Руководители ФСБ часто рассказывали о сотнях, если не о тысячах иностранных наемников в Чечне. Но этих неуловимых иностранцев никак не удавалось взять в плен. По простой причине: войну с той стороны — за малым исключением — вели не наемники-чужеземцы, а наши сограждане с такими же паспортами, как у нас всех. Помимо иорданца Хаттаба, другие иностранные имена не упоминались.

ФСБ утверждала, что располагает оперативными данными об иностранной помощи, которая поступает чеченским боевикам. Слова «оперативные данные» действуют магически. Но оперативные материалы — всего лишь повод для проведения проверки, которая может подтвердить, а может и опровергнуть полученные оперативным путем данные.

ФСБ жаловалась на то, что официальные ответы иностранных государств на все запросы звучат так: наша страна помощи террористам не оказывает. А ФСБ уверенно говорила, что знает и конкретных людей, и зарубежные организации, которые помогают чеченцам, и даже номера банковских счетов, по которым деньги поступают полевым командирам. Но отчего же в таком случае эти данные так и не были обнародованы?

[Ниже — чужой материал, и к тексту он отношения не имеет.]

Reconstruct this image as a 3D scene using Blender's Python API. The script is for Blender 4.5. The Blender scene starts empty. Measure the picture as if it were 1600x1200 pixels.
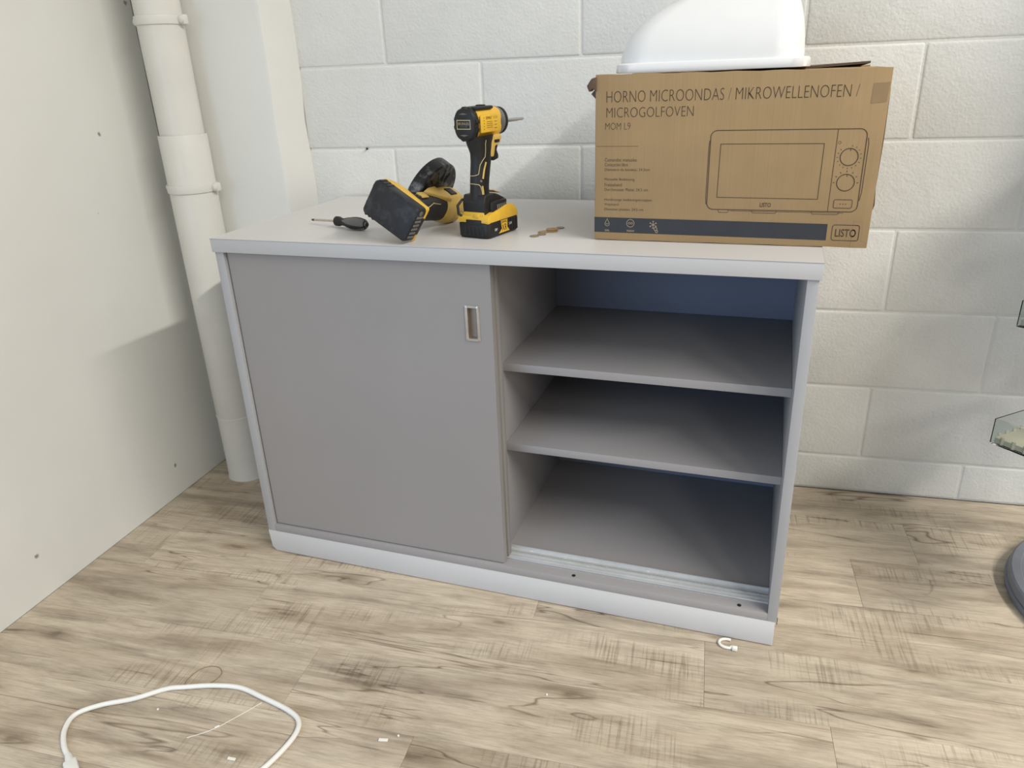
import bpy, bmesh, math, random
from mathutils import Vector, Matrix
random.seed(7)
SC = bpy.context.scene
COL = SC.collection

# ------------------------------------------------------------------ camera
cam_d = bpy.data.cameras.new('camera')
cam = bpy.data.objects.new('camera', cam_d); COL.objects.link(cam)
_r = Vector((0.94492, 0.32512, -0.03782)); _u = Vector((-0.09368, 0.37934, 0.92050)); _f = Vector((-0.31362, 0.86626, -0.38890))
cam.matrix_world = Matrix(((_r.x, _u.x, -_f.x, 1.12370), (_r.y, _u.y, -_f.y, -1.27931), (_r.z, _u.z, -_f.z, 1.09756), (0, 0, 0, 1)))
cam_d.sensor_width = 36.0; cam_d.lens = 26.246; cam_d.clip_start = .02
SC.camera = cam

# ------------------------------------------------------------------ light
SC.view_settings.view_transform = 'Standard'; SC.view_settings.look = 'None'
SC.view_settings.gamma = 1; SC.view_settings.use_curve_mapping = False
SC.view_settings.exposure = 0.1
world = bpy.data.worlds.new('world'); SC.world = world; world.use_nodes = True
wb = world.node_tree.nodes['Background']
wb.inputs[0].default_value = (1.0, .98, .935, 1); wb.inputs[1].default_value = 0.385

def area(name, loc, target, sx, sy, power, color, xaxis):
    d = bpy.data.lights.new(name, 'AREA'); d.shape = 'RECTANGLE'; d.size = sx; d.size_y = sy
    d.energy = power; d.color = color
    o = bpy.data.objects.new(name, d); COL.objects.link(o)
    z = (Vector(loc) - Vector(target)).normalized(); x = Vector(xaxis); x = (x - x.dot(z) * z).normalized(); y = z.cross(x)
    o.matrix_world = Matrix(((x.x, y.x, z.x, loc[0]), (x.y, y.y, z.y, loc[1]), (x.z, y.z, z.z, loc[2]), (0, 0, 0, 1)))
    return o
# a row of ceiling tubes running front to back on the right of the room, and daylight through the doorway in the left wall
area('ceiling_tube_light', (4.2, -1.60, 3.84), (4.15, -1.60, .4), 3.8, .16, 305, (1, .965, .905), (0, 1, 0))
area('ceiling_tube_light', (4.2, -6.0, 3.84), (4.15, -6.0, .4), 2.2, .16, 95, (1, .965, .905), (0, 1, 0))
area('daylight_opening', (-.25, -3.1, 1.05), (1.6, -1.3, .9), 2.2, 1.9, 38, (.44, .67, 1.0), (0, 1, 0))

# ------------------------------------------------------------------ materials
def lin(c):
    return tuple(((v / 255) / 12.92 if v / 255 <= .04045 else ((v / 255 + .055) / 1.055) ** 2.4) for v in c)
def mat(name, rgb, rough=.5, metal=0, noise=.06, nscale=30, bump=0, bscale=200, spec=.5, alpha=None, trans=0, detail=4, ior=1.45):
    m = bpy.data.materials.new(name); m.use_nodes = True; nt = m.node_tree; b = nt.nodes['Principled BSDF']
    c = lin(rgb)
    b.inputs['Roughness'].default_value = rough; b.inputs['Metallic'].default_value = metal
    b.inputs['Specular IOR Level'].default_value = spec; b.inputs['Transmission Weight'].default_value = trans; b.inputs['IOR'].default_value = ior
    tc = nt.nodes.new('ShaderNodeTexCoord'); n = nt.nodes.new('ShaderNodeTexNoise')
    n.inputs['Scale'].default_value = nscale; n.inputs['Detail'].default_value = detail
    nt.links.new(tc.outputs['Object'], n.inputs['Vector'])
    r = nt.nodes.new('ShaderNodeValToRGB'); nt.links.new(n.outputs[0], r.inputs[0])
    r.color_ramp.elements[0].position = .3; r.color_ramp.elements[1].position = .7
    r.color_ramp.elements[0].color = tuple(v * (1 - noise) for v in c) + (1,); r.color_ramp.elements[1].color = tuple(min(1, v * (1 + noise)) for v in c) + (1,)
    nt.links.new(r.outputs[0], b.inputs['Base Color'])
    if bump:
        n2 = nt.nodes.new('ShaderNodeTexNoise'); n2.inputs['Scale'].default_value = bscale; n2.inputs['Detail'].default_value = 5
        nt.links.new(tc.outputs['Object'], n2.inputs['Vector'])
        bp = nt.nodes.new('ShaderNodeBump'); bp.inputs['Strength'].default_value = bump; bp.inputs['Distance'].default_value = .004
        nt.links.new(n2.outputs[0], bp.inputs['Height']); nt.links.new(bp.outputs[0], b.inputs['Normal'])
    return m
def chain(nt, kind, **kw):
    n = nt.nodes.new(kind)
    for k, v in kw.items(): setattr(n, k, v)
    return n

def painted_block():
    m = mat('painted_block', (220, 220, 215), .55, noise=.025, nscale=9)
    nt = m.node_tree; b = nt.nodes['Principled BSDF']
    tc = nt.nodes.new('ShaderNodeNewGeometry')
    heights = []
    for sc, det in ((45, 3), (160, 6), (14, 2)):
        n = nt.nodes.new('ShaderNodeTexNoise'); n.inputs['Scale'].default_value = sc; n.inputs['Detail'].default_value = det
        nt.links.new(tc.outputs['Position'], n.inputs['Vector']); heights.append(n)
    v = nt.nodes.new('ShaderNodeTexVoronoi'); v.inputs['Scale'].default_value = 55; nt.links.new(tc.outputs['Position'], v.inputs['Vector'])
    pit = nt.nodes.new('ShaderNodeMapRange'); pit.inputs[1].default_value = .0; pit.inputs[2].default_value = .22; nt.links.new(v.outputs['Distance'], pit.inputs[0])
    a = chain(nt, 'ShaderNodeMath', operation='MULTIPLY_ADD'); nt.links.new(heights[0].outputs[0], a.inputs[0]); a.inputs[1].default_value = .9; nt.links.new(heights[1].outputs[0], a.inputs[2])
    a2 = chain(nt, 'ShaderNodeMath', operation='MULTIPLY_ADD'); nt.links.new(pit.outputs[0], a2.inputs[0]); a2.inputs[1].default_value = .35; nt.links.new(a.outputs[0], a2.inputs[2])
    a3 = chain(nt, 'ShaderNodeMath', operation='MULTIPLY_ADD'); nt.links.new(heights[2].outputs[0], a3.inputs[0]); a3.inputs[1].default_value = 1.2; nt.links.new(a2.outputs[0], a3.inputs[2])
    bp = nt.nodes.new('ShaderNodeBump'); bp.inputs['Strength'].default_value = .25; bp.inputs['Distance'].default_value = .006
    nt.links.new(a3.outputs[0], bp.inputs['Height']); nt.links.new(bp.outputs[0], b.inputs['Normal'])
    return m
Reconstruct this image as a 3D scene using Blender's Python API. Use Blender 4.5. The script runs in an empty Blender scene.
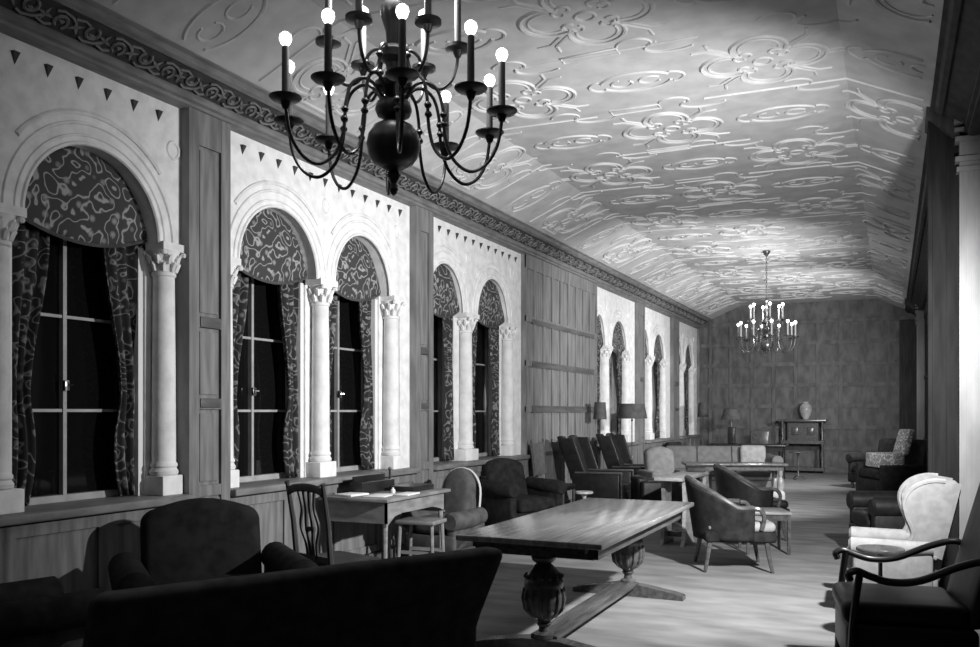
import bpy, bmesh, math, random
from mathutils import Vector, Matrix
random.seed(7)
C = bpy.context.scene.collection
PI = math.pi
def R(a): return math.radians(a)

# ------------------------------------------------------------------ mesh helpers
class MB:
    def __init__(s): s.v = []; s.f = []
    def add(s, vs, fs, M=None):
        b = len(s.v)
        s.v += [tuple(M @ Vector(p)) if M is not None else tuple(p) for p in vs]
        s.f += [tuple(i + b for i in f) for f in fs]
        return s
    def box(s, x0, x1, y0, y1, z0, z1, M=None):
        vs = [(x, y, z) for x in (x0, x1) for y in (y0, y1) for z in (z0, z1)]
        return s.add(vs, [(0,1,3,2),(4,6,7,5),(0,4,5,1),(2,3,7,6),(0,2,6,4),(1,5,7,3)], M)
    def rbox(s, x0, x1, y0, y1, z0, z1, r=.03, n=3, m=1, fn=None, M=None):
        c = ((x0+x1)/2, (y0+y1)/2, (z0+z1)/2); h = (abs(x1-x0)/2, abs(y1-y0)/2, abs(z1-z0)/2)
        r = min(r, min(h)*.98)
        def ax(H):
            a = [-H + r*(1-math.cos(i/n*PI/2))*1.0 for i in range(n+1)]
            mid = [-(H-r) + 2*(H-r)*k/m for k in range(1, m)]
            return a + mid + [-q for q in reversed(a)]
        A = [ax(q) for q in h]
        for d in range(3):
            u, w = (d+1) % 3, (d+2) % 3
            for sg in (-1, 1):
                vs = []
                for a in A[u]:
                    for b in A[w]:
                        p = [0,0,0]; p[d] = sg*h[d]; p[u] = a; p[w] = b
                        q = [max(-(h[k]-r), min(h[k]-r, p[k])) for k in range(3)]
                        dv = Vector([p[k]-q[k] for k in range(3)])
                        dv = dv.normalized()*r if dv.length > 1e-9 else dv
                        t = (q[0]+dv.x+c[0], q[1]+dv.y+c[1], q[2]+dv.z+c[2])
                        vs.append(fn(*t) if fn else t)
                nb = len(A[w]); fs = []
                for i in range(len(A[u])-1):
                    for j in range(nb-1):
                        k = i*nb+j
                        fs.append((k, k+1, k+nb+1, k+nb) if sg < 0 else (k, k+nb, k+nb+1, k+1))
                s.add(vs, fs, M)
        return s
    def tube(s, pts, r, n=8, closed=False, sq=1.0, M=None, caps=True):
        pts = [Vector(p) for p in pts]; N = len(pts)
        rs = r if isinstance(r, (list, tuple)) else [r]*N
        vs = []; fs = []; up = None
        for i, p in enumerate(pts):
            if closed: t = pts[(i+1) % N] - pts[i-1]
            else: t = pts[min(i+1, N-1)] - pts[max(i-1, 0)]
            t = t.normalized() if t.length > 1e-9 else Vector((0,0,1))
            if up is None:
                up = Vector((0,0,1)) if abs(t.z) < .9 else Vector((1,0,0))
            sd = t.cross(up)
            if sd.length < 1e-6: sd = t.orthogonal()
            sd.normalize(); up2 = sd.cross(t).normalized()
            if abs(t.z) >= .5 or sq == 1.0: up = up2
            for k in range(n):
                a = 2*PI*k/n
                vs.append(p + sd*math.cos(a)*rs[i] + up2*math.sin(a)*rs[i]*sq)
        for i in range(N if closed else N-1):
            for k in range(n):
                a = i*n+k; b = i*n+(k+1) % n; c = ((i+1) % N)*n+(k+1) % n; d = ((i+1) % N)*n+k
                fs.append((a, b, c, d))
        if not closed and caps:
            fs.append(tuple(reversed(range(n)))); fs.append(tuple((N-1)*n+k for k in range(n)))
        return s.add(vs, fs, M)
    def lathe(s, prof, c=(0,0,0), n=20, M=None, sx=1, sy=1):
        vs = []; fs = []
        for (r, z) in prof:
            for k in range(n):
                a = 2*PI*k/n
                vs.append((c[0]+r*math.cos(a)*sx, c[1]+r*math.sin(a)*sy, c[2]+z))
        for i in range(len(prof)-1):
            for k in range(n):
                fs.append((i*n+k, i*n+(k+1) % n, (i+1)*n+(k+1) % n, (i+1)*n+k))
        if prof[0][0] > 1e-4: fs.append(tuple(reversed(range(n))))
        if prof[-1][0] > 1e-4: fs.append(tuple((len(prof)-1)*n+k for k in range(n)))
        return s.add(vs, fs, M)
    def prism(s, poly, fmap, t0, t1, M=None):
        n = len(poly)
        vs = [fmap(a, b, t0) for a, b in poly] + [fmap(a, b, t1) for a, b in poly]
        fs = [tuple(range(n)), tuple(reversed(range(n, 2*n)))] + [(i, (i+1) % n + 0, (i+1) % n + n, i+n) for i in range(n)]
        return s.add(vs, fs, M)
    def grid(s, fn, nu, nv, M=None):
        vs = [fn(i/nu, j/nv) for i in range(nu+1) for j in range(nv+1)]
        fs = [(i*(nv+1)+j, (i+1)*(nv+1)+j, (i+1)*(nv+1)+j+1, i*(nv+1)+j+1) for i in range(nu) for j in range(nv)]
        return s.add(vs, fs, M)
    def beam(s, a, b, w, h, M=None):     # rectangular bar between two points
        a = Vector(a); b = Vector(b); t = (b-a).normalized()
        up = Vector((0,0,1)) if abs(t.z) < .9 else Vector((0,1,0))
        sd = t.cross(up).normalized(); u = sd.cross(t)
        vs = [p + sd*sx*w/2 + u*sz*h/2 for p in (a, b) for sx in (-1,1) for sz in (-1,1)]
        return s.add(vs, [(0,1,3,2),(4,6,7,5),(0,4,5,1),(2,3,7,6),(0,2,6,4),(1,5,7,3)], M)
    def build(s, name, mat, parent=None, ang=38, solid=None, sub=0):
        me = bpy.data.meshes.new(name); me.from_pydata(s.v, [], s.f)
        bm = bmesh.new(); bm.from_mesh(me)
        bmesh.ops.remove_doubles(bm, verts=bm.verts, dist=1e-5)
        bmesh.ops.recalc_face_normals(bm, faces=bm.faces)
        bm.to_mesh(me); bm.free()
        me.shade_smooth(); me.set_sharp_from_angle(angle=R(ang))
        me.materials.append(mat)
        o = bpy.data.objects.new(name, me); C.objects.link(o)
        if parent: o.parent = parent
        if solid:
            q = o.modifiers.new('Solidify', 'SOLIDIFY'); q.thickness = solid; q.offset = 0
        return o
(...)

Может быть, потому, что в реальности и деньги, и оружие у чеченских боевиков — российского происхождения? Лучше бы на Лубянке проанализировали и сообщили, как именно все эти годы Чечня умудрялась получать российское оружие и российские деньги.

В конце 1999 года руководители департамента ФСБ по защите конституционного строя и борьбе с терроризмом оценили работу своего департамента как неудовлетворительную. Признали, что не смогли предотвратить террористические акты в Москве и других городах. В результате погибло 305 человек.

Но так и не известно, была ли проведена необходимая работа над ошибками? Бывший директор ФСБ Николай Ковалев, избранный депутатом Государственной думы, рассказал, что он создал управление, которое, в частности, с помощью средств радиоэлектронной разведки следило за активностью боевиков на территории Чечни и могло предупреждать теракты.

Когда Ковалева сместили и назначили директором ФСБ Путина, а его первым заместителем Патрушева, управление было расформировано. Что по этому поводу думают действующие руководители ФСБ? Неизвестно.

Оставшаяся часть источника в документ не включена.